Task instructions: Copy every line of the data in which the word "scene" occurs.

Dataset extract:
-------
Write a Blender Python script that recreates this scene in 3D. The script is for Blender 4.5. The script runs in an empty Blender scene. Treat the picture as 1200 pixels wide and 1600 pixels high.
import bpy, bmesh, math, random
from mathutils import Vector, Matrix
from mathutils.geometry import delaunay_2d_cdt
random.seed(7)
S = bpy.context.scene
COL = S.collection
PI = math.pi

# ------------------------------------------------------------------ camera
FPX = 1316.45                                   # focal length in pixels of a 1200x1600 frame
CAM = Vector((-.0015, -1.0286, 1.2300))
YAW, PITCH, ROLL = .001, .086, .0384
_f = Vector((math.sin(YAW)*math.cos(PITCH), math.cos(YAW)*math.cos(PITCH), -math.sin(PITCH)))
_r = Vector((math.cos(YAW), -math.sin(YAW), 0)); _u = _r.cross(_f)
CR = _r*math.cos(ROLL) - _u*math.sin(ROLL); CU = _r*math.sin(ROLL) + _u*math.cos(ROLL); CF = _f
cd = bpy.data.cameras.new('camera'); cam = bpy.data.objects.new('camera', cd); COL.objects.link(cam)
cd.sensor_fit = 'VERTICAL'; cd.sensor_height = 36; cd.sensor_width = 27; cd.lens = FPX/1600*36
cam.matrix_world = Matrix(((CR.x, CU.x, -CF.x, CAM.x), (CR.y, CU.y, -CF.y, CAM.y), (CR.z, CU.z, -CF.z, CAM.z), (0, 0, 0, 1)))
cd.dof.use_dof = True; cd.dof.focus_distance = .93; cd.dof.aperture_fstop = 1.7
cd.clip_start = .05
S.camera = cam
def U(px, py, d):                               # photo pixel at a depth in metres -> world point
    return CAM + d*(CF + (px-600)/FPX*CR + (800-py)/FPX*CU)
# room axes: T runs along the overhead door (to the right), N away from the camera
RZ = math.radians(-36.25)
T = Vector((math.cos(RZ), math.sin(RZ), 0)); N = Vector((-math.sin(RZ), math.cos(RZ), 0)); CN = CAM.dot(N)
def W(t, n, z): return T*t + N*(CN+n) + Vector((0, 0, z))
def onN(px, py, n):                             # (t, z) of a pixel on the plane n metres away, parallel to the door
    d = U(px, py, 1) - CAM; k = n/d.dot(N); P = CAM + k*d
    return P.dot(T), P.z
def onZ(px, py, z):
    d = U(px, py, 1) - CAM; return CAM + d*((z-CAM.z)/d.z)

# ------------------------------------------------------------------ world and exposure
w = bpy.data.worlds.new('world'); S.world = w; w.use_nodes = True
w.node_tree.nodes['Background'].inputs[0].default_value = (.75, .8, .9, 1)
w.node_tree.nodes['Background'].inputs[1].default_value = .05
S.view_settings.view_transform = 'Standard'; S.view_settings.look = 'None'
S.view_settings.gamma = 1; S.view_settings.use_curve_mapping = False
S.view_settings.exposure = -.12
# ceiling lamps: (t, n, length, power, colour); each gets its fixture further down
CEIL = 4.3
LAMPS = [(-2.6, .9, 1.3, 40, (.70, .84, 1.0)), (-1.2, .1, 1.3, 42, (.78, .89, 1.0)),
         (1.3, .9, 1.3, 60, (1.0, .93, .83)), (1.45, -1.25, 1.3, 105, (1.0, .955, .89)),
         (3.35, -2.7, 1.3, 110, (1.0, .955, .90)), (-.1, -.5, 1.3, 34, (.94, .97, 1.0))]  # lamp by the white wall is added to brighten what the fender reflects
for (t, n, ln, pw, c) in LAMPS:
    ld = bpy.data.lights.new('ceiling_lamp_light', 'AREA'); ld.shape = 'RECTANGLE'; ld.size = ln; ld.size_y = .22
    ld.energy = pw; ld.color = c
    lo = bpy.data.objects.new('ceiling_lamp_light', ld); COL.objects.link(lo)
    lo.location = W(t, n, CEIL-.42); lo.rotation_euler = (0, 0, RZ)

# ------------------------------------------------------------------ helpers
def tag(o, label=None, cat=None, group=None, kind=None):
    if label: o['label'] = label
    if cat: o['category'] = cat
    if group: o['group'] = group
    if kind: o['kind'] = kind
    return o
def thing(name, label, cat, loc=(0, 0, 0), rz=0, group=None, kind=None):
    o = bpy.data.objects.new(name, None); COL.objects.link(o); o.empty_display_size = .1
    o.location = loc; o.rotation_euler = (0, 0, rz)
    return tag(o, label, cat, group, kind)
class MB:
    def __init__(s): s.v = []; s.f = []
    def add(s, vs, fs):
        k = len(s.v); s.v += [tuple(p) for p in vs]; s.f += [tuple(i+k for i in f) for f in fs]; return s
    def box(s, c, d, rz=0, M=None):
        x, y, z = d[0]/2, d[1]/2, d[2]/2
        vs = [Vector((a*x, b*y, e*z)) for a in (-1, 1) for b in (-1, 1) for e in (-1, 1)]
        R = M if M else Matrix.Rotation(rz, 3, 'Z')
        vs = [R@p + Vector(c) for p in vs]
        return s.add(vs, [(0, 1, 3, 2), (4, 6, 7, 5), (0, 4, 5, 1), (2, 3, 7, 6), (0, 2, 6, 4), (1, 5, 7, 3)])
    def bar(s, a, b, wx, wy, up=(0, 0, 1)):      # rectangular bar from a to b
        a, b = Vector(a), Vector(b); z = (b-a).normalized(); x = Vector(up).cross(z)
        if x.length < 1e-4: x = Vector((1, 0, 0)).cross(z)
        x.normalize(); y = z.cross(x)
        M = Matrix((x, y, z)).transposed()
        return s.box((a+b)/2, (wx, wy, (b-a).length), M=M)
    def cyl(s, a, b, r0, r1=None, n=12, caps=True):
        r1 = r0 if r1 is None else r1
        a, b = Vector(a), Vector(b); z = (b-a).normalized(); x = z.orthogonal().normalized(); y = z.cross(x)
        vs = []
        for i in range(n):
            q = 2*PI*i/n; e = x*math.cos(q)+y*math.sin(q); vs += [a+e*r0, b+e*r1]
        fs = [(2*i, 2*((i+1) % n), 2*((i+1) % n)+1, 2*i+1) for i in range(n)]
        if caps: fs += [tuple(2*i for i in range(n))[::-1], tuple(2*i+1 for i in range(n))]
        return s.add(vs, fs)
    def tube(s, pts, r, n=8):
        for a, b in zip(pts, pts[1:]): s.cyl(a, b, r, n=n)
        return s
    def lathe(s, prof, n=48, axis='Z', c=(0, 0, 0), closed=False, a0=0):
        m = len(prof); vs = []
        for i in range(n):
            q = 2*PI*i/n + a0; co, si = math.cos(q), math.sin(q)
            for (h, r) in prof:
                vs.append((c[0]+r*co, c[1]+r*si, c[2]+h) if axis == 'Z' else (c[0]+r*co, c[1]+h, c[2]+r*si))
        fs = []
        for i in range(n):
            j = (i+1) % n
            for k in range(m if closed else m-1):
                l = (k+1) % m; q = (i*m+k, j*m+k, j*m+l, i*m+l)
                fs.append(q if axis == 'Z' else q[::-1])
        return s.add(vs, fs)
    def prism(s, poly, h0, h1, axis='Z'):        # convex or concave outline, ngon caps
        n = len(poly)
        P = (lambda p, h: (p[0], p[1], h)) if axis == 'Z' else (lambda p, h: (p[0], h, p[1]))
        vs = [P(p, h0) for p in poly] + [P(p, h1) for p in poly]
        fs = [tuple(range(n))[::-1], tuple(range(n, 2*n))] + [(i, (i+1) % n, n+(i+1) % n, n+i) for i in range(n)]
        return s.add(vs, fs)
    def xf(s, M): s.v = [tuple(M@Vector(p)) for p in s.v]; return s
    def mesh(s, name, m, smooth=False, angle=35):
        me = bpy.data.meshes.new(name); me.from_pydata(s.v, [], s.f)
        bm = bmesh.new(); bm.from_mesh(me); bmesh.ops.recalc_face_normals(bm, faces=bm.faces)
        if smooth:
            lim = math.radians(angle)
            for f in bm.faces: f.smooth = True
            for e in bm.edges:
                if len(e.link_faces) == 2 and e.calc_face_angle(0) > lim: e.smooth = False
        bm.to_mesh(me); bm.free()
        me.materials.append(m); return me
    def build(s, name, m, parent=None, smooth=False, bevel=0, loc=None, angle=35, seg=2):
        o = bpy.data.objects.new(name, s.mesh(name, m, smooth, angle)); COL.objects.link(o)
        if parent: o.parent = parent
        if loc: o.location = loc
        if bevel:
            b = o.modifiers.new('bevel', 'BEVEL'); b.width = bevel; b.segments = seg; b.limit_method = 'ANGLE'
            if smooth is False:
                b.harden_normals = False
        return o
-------
Written response:
Write a Blender Python script that recreates this scene in 3D. The script is for Blender 4.5. The script runs in an empty Blender scene. Treat the picture as 1200 pixels wide and 1600 pixels high.
S = bpy.context.scene